UN chief accused of trying to justify Hamas attack
Israel leader cancel meeting amid remarks
JERUSALEM — Israeli officials expressed outrage Wednesday over U.N. Secretary-General Antonio Guterres’ remarks that the deadly Hamas attack on southern Israel “did not happen in a vacuum,” saying his comment amounted to a justification for terrorism. Foreign Minister Eli Cohen canceled a scheduled meeting with Guterres while officials with Yad Vashem, Israel’s Holocaust memorial, said the U.N. chief “failed the test.”
“I will not meet with the UN secretarygeneral. After the October 7 massacre, there is no place for a balanced approach. Hamas must be erased off the face of the planet!” Cohen posted Tuesday on social media.
Israel’s envoy to the U.N. Gilad Erdan called for his resignation, saying Israel must rethink its relations with the world body.
“We will refuse to grant visas to U.N. representatives. We have already refused to give one to Under-Secretary-General for Humanitarian Affairs Martin Griffiths,” Erdan told Army Radio, accusing Guterres of justifying a slaughter. “It’s time to teach them a lesson.”
Israel historically has had tense relations with the U.N., accusing it of being biased against it.
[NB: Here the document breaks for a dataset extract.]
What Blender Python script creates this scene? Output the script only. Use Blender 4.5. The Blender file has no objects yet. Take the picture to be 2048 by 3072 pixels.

On Tuesday, Guterres addressed a special Security Council meeting on the Israel-Hamas war that was sparked by the militant group’s Oct. 7 attack.
Israeli airstrikes have destroyed swaths of the Gaza enclave, leaving at least 6,500 Palestinians killed, including more than 2,700 children, according to the Hamasrun Health Ministry. The U.N. chief told the council he “condemned unequivocally the horrifying and unprecedented 7 October acts of terror by Hamas in Israel.”
“Nothing can justify the deliberate killing, injuring and kidnapping of civilians — or the launching of rockets against civilian targets,” he said.
But his contextualization of the attack created an uproar in Israel. It was important, Guterres said, to acknowledge “the attacks by Hamas did not happen in a vacuum.”
“The Palestinian people have been subjected to 56 years of suffocating occupation. They have seen their land steadily devoured by settlements and plagued by violence; their economy stifled; their people displaced and their homes demolished. Their hopes for a political solution to their plight have been vanishing,” he said.
On Wednesday, Guterres tried to walk back the comments on social media saying: “The grievances of the Palestinian people cannot justify the horrific attacks by Hamas. Those horrendous attacks cannot justify the collective punishment of the Palestinian people.”